Procopius, the Byzantine historian (nat. circ. A.D. 500), leaves no doubt upon this point. He devotes to it a considerable space (lib. ii., De Bello Gothico, c. 15), and his account will be little abridged. After relating how a party of Heruli, when conquered by the Longobardi, passed through the lands of the Slavini, the Varni (Οὐάρνοι, al. Harmi), and the Dani (Δάνοι, al. Dacæ), till they reached the ocean, he makes them take ship and settle at Thule:

“The island is ten times larger than Britain, and far to the north.[38] The greater part of it is desert. The inhabited region contains thirteen great peoples, each governed by its own king. A curious phenomenon is reported from that place: every year, about the summer solstice, the sun remains forty days above the horizon. Six months after this there is a night of forty days, a time of sorrow, when all intercourse and business are at an end. I (says Procopius) was greatly desirous of seeing this marvel for myself, but the opportunity was ever wanting. I therefore asked those who had been there how the sun rises and sets. They told me that for forty consecutive days, the sun lights the island; sometimes from the east, at other times from the west; but that when he returns to the same point where he appeared, a single day is counted. During the season of forty nights, time is measured by the moon. When thirty-five of these long and lasting nights have passed, some of the people ascend the highest mountains, and give warning to those below that after five days more they will see the sun. The Thulitæ rejoice over the good news, and celebrate in the dark a festival which in ceremony exceeds all their others. Although this happens every year, still it would appear the inhabitants apprehend a total desertion of the sun.

“Amongst the barbarian peoples of Thule, none are so savage as the Skithifini (Σκιθίφινοι, al. Scritifini). Like beasts,[39] they ignore clothes and shoes; they drink no wine, and they eat nothing which the earth grows. Both men and women, who will not take the trouble of cultivation, occupy themselves exclusively with hunting, and the forests and mountains supply them abundantly with game. They eat the flesh, and, being without flax and wool, they wear the skins, which they fasten with sinews, having no knowledge of sewing.
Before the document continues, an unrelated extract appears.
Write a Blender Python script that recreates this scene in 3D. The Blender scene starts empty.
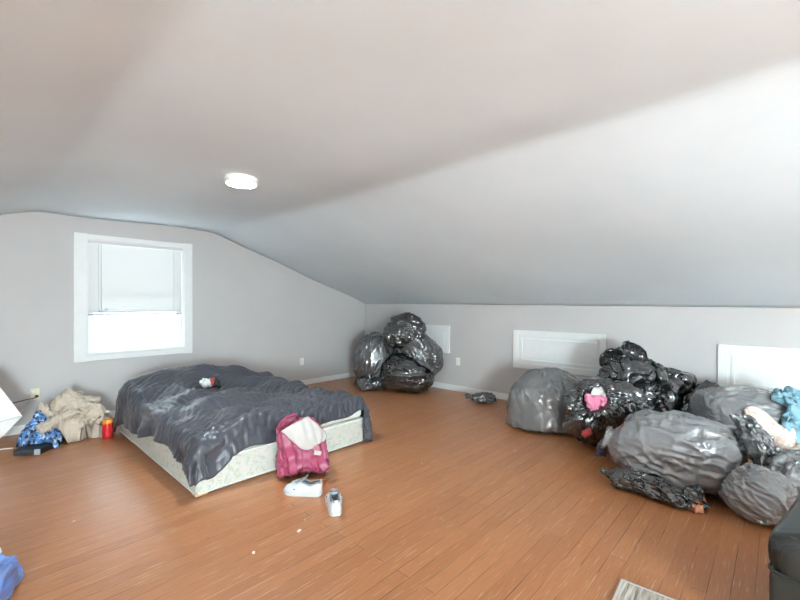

Also, they do not bring up their offspring like other people. The children of the Thulitæ are fed upon the marrow of beasts, instead of being suckled by their mothers. When the woman has been delivered, she wraps her babe in a skin, secures it in another, places some brains in its mouth, and sets out with her man for the chase, in which both sexes equally excel. The Thulitæ adore several gods and demons, some of whom they believe to inhabit the sky, others the air; some are on the earth and in the sea, whilst others of the smaller kind, affect the rivers and springs. They often offer sacrifices and immolate all manner of victims, the most acceptable being the first man captured in war; he is sacrificed to Mars (Thor?), the most powerful of all their gods. On these occasions they do not simply slay the victim, they either hang him to a tree, or roll him over thorns, or put him to death in some other way, choosing the most cruel.

“Such are the customs of the _Thulitæ_, amongst whom are the Goths (Γαυτοί), a fecund people that gave land to the Herulian immigrants. The remnants of this race who lived amongst the Romans, after slaying their king, sent their chief worthies to the island of Thule, for the purpose of finding if any of the royal blood there remained. The deputies were successful, and chose out of many one who pleased them the most. But as he died on the way, they returned (to Thule) and brought with them one Todasius (Τοδάσιος, al. Datis); this man was accompanied by his brother named Aordus (Ἄορδς) and by two hundred youths of the island.”

This description of Thule is evidently great Scandinavia, not little Iceland. Hence Ortilius (Thesaurus sub voc.) D’Anville, who rejects Iceland; Farnaby, Schœnning (Von Nordich. Land in Neue Allg. Welt-Gesch, vol. xiii., p. 14, et seq.); Rudbeck, who understands Sweden; Murray (loc. cit.); Wedel (Alhandlung über die “Alt-Scandinavische Gesch.,” p. 32, et seq.); Schlözer (Allg. Nordisch. Gesch, pp. 14, 16), Parisot, and other geographers, have referred the descriptions of Procopius especially to the Norwegian canton still called “Tyle-mark,” or “Tile-mark.” Maltebrun (iii. 6) prefers Jutland, on the continent of Denmark, part of which, he hears, is still termed “Thy” or “Thy-land.” Calstron believed that all Scandinavia was meant. Celtes (Schardius, Basil ed., p. 59) makes Iceland “one of the isles of the ocean,” together with Scandia, Dania, Suecia, etc. Adelung (Mithridates) supports the claims of Norway. Others go as far as Lapland, and even Greenland has not been without claimants to the honour. Yet in the sixth century, Jornandes (De Origine Actuque Getarum Liber, p. 393, Basle edition of 1531), after mentioning the thirty-four Orcades, says, “Habet et in ultimo plagæ occidentalis aliam insulam nomine Thyle, de quâ Mantuanus, Italia, ‘tibi serviat ultima Thyle,’” and he carefully distinguishes it from the “ampla insula nomine Scanzia.”[40]